Collected data
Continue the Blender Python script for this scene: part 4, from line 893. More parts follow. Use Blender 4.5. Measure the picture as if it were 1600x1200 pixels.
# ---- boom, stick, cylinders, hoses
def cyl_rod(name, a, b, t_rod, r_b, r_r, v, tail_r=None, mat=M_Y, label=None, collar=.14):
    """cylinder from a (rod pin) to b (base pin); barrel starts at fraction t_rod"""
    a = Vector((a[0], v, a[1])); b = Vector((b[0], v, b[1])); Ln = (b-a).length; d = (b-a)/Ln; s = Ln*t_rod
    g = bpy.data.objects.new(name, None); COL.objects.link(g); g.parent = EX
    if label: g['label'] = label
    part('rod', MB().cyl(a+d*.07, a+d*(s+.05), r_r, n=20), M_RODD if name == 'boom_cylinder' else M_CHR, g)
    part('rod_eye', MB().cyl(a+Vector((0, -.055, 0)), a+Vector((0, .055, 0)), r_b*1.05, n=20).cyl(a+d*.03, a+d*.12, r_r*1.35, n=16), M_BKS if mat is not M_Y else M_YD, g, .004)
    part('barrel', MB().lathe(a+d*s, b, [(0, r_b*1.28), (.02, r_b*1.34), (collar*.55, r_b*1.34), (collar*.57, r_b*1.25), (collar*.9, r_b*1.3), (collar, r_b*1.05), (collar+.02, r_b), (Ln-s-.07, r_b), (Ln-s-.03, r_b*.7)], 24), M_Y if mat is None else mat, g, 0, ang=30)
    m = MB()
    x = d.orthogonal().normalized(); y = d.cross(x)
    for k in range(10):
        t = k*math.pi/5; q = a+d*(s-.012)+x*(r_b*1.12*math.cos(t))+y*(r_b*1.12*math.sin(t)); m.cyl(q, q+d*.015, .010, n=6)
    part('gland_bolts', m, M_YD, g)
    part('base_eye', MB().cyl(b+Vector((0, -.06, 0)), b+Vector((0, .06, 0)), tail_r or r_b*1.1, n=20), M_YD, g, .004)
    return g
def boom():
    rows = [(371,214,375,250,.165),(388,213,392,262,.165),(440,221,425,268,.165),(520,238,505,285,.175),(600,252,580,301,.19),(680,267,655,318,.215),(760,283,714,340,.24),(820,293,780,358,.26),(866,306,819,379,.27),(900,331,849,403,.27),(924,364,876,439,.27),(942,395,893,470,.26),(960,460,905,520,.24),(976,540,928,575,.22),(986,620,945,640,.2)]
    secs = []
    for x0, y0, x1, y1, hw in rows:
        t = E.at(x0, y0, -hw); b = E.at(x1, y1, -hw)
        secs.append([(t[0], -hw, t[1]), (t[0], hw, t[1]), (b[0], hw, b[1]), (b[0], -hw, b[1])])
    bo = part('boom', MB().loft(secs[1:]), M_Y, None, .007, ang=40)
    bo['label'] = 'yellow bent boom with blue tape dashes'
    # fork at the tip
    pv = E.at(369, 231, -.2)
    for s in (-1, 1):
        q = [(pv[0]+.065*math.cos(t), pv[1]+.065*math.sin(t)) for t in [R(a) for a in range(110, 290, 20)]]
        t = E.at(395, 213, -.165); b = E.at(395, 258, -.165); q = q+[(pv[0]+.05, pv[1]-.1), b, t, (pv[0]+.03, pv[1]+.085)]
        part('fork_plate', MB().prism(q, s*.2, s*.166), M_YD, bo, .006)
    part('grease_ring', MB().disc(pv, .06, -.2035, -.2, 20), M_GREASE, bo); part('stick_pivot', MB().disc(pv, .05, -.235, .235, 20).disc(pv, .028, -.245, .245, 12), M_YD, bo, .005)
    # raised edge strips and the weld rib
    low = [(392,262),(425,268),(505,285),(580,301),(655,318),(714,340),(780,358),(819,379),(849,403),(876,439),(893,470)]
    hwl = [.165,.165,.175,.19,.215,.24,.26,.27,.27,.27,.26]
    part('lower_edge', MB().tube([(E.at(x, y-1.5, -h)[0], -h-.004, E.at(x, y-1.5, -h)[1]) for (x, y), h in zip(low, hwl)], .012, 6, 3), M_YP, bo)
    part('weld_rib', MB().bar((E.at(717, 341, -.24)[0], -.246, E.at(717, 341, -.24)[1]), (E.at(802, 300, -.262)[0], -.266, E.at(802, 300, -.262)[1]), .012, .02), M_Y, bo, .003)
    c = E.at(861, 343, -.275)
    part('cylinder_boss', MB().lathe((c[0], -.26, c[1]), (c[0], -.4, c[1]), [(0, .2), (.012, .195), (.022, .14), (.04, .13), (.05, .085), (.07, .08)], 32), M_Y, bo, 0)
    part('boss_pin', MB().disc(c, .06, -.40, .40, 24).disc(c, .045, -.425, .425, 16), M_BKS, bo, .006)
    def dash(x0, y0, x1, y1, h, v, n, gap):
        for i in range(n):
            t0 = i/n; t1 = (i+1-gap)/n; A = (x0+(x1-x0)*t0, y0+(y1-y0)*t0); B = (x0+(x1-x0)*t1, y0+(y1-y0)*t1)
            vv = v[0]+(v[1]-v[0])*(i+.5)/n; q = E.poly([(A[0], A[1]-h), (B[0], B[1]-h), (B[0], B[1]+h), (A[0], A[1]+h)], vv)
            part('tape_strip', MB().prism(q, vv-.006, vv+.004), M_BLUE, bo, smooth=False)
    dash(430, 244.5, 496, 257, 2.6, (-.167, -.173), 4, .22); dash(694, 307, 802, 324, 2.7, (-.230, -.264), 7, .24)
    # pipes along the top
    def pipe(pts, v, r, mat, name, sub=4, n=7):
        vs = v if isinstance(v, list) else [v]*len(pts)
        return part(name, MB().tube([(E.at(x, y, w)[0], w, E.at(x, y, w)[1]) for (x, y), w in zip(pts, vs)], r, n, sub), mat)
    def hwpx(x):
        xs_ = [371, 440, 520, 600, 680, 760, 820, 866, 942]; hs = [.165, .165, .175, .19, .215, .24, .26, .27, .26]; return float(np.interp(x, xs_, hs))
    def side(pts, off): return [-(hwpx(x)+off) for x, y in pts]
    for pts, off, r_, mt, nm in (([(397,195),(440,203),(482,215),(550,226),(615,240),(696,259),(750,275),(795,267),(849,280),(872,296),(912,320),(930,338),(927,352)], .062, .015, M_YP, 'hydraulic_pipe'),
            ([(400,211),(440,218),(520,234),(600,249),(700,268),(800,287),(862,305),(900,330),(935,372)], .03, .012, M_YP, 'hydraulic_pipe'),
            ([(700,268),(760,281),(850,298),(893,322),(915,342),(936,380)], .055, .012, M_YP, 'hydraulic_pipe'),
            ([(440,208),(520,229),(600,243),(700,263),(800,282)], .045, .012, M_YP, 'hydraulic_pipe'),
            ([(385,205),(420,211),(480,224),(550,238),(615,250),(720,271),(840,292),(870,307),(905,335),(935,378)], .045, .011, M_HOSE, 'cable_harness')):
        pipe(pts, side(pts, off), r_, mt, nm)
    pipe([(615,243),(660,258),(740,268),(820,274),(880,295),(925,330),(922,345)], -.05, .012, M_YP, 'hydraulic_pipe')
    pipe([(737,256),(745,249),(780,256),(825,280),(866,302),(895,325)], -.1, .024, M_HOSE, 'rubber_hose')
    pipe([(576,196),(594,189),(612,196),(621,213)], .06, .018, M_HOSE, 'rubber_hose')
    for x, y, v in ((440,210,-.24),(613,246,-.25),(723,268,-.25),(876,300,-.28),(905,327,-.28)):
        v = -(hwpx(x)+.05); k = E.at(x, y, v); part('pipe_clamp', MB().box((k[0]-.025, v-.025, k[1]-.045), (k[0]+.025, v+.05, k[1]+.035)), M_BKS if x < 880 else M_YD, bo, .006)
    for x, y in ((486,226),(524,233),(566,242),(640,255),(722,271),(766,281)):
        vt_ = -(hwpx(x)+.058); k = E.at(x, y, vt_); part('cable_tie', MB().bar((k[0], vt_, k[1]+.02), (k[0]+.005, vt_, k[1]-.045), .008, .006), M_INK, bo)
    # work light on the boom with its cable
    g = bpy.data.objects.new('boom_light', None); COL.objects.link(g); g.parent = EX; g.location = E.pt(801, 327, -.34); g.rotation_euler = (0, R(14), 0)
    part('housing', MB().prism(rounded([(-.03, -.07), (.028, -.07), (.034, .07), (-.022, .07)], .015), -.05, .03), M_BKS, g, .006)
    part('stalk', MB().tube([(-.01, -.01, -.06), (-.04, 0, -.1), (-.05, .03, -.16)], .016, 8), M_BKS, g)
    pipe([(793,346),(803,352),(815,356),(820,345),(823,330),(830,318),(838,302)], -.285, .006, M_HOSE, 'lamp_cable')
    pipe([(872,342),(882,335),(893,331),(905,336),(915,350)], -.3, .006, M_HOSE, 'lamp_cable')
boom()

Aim
Count every line of the material above that holds the string "from", then state only the total.

Response
2